» **GIVEN EXERCISE**
For each line below that contains the string "scene", copy that line.
[Begin]
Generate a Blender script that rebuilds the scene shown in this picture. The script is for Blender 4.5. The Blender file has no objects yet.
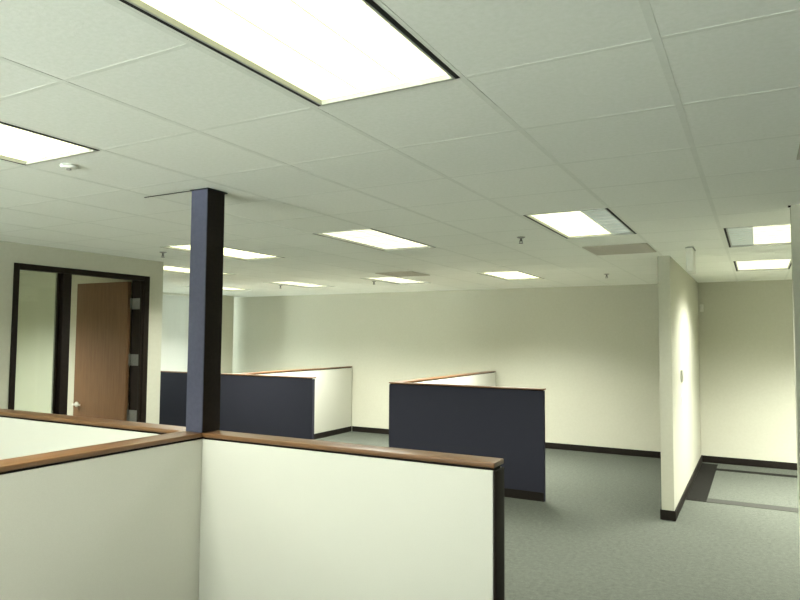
import bpy, bmesh, math, random
from mathutils import Matrix, Vector, Euler
random.seed(4)
S = bpy.context.scene
C = S.collection
EYE = 1.842
HC = 2.7106            # ceiling height
GX, GY, T = -0.8454, 1.9730, 0.61   # ceiling grid origin and module
YB = 10.927            # back wall
XL = -10.30            # window wall
XD = -6.09             # office (door) wall, room face
XP = -.774            # pier wall, corridor face

# ------------------------------------------------------------------ materials
def new_mat(name):
    m = bpy.data.materials.new(name); m.use_nodes = True
    nt = m.node_tree
    return m, nt, nt.nodes['Principled BSDF']
def noise(nt, scale, detail=4, rough=.6, coord='Object', sc=(1,1,1)):
    tc = nt.nodes.new('ShaderNodeTexCoord'); mp = nt.nodes.new('ShaderNodeMapping')
    mp.inputs['Scale'].default_value = sc
    n = nt.nodes.new('ShaderNodeTexNoise'); n.inputs['Scale'].default_value = scale
    n.inputs['Detail'].default_value = detail; n.inputs['Roughness'].default_value = rough
    nt.links.new(tc.outputs[coord], mp.inputs[0]); nt.links.new(mp.outputs[0], n.inputs['Vector'])
    return n
def ramp(nt, src, a, b, p0=.35, p1=.65):
    r = nt.nodes.new('ShaderNodeValToRGB')
    r.color_ramp.elements[0].position = p0; r.color_ramp.elements[0].color = (*a, 1)
    r.color_ramp.elements[1].position = p1; r.color_ramp.elements[1].color = (*b, 1)
    nt.links.new(src, r.inputs[0]); return r
def bump(nt, src, bsdf, strength, dist=.002):
    b = nt.nodes.new('ShaderNodeBump'); b.inputs['Strength'].default_value = strength
    b.inputs['Distance'].default_value = dist
    nt.links.new(src, b.inputs['Height']); nt.links.new(b.outputs[0], bsdf.inputs['Normal'])
def varied(name, a, b, scale, rough=.9, bmp=0, dist=.002, sc=(1,1,1), p0=.35, p1=.65, spec=.3, detail=4):
    m, nt, p = new_mat(name)
    n = noise(nt, scale, sc=sc, detail=detail)
    r = ramp(nt, n.outputs['Fac'], a, b, p0, p1)
    nt.links.new(r.outputs[0], p.inputs['Base Color'])
    p.inputs['Roughness'].default_value = rough; p.inputs['Specular IOR Level'].default_value = spec
    if bmp: bump(nt, n.outputs['Fac'], p, bmp, dist)
    return m
def metal(name, col, rough):
    m, nt, p = new_mat(name); p.inputs['Metallic'].default_value = 1
    n = noise(nt, 60); r = ramp(nt, n.outputs['Fac'], [c*.92 for c in col], col)
    nt.links.new(r.outputs[0], p.inputs['Base Color']); p.inputs['Roughness'].default_value = rough
    return m

M = {}
M['wall'] = varied('wall_paint', (.535,.53,.435), (.555,.55,.455), 30, .85, .15, .001)
M['panel'] = varied('offwhite_fabric', (.685,.68,.61), (.715,.71,.64), 220, .95, .25, .001, spec=.1)
M['navy'] = varied('navy_fabric', (.023,.024,.036), (.032,.033,.049), 260, .9, .25, .001, spec=.25)
M['post_navy'] = varied('navy_painted_metal', (.053,.055,.092), (.063,.065,.105), 40, .55, 0, spec=.35)
M['dark'] = varied('dark_bronze_trim', (.012,.0075,.006), (.017,.011,.008), 50, .6, 0, spec=.18)
M['base'] = varied('black_rubber_base', (.010,.008,.006), (.014,.011,.009), 40, .6, 0, spec=.15)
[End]
» **FULL RESPONSE**
Generate a Blender script that rebuilds the scene shown in this picture. The script is for Blender 4.5. The Blender file has no objects yet.
S = bpy.context.scene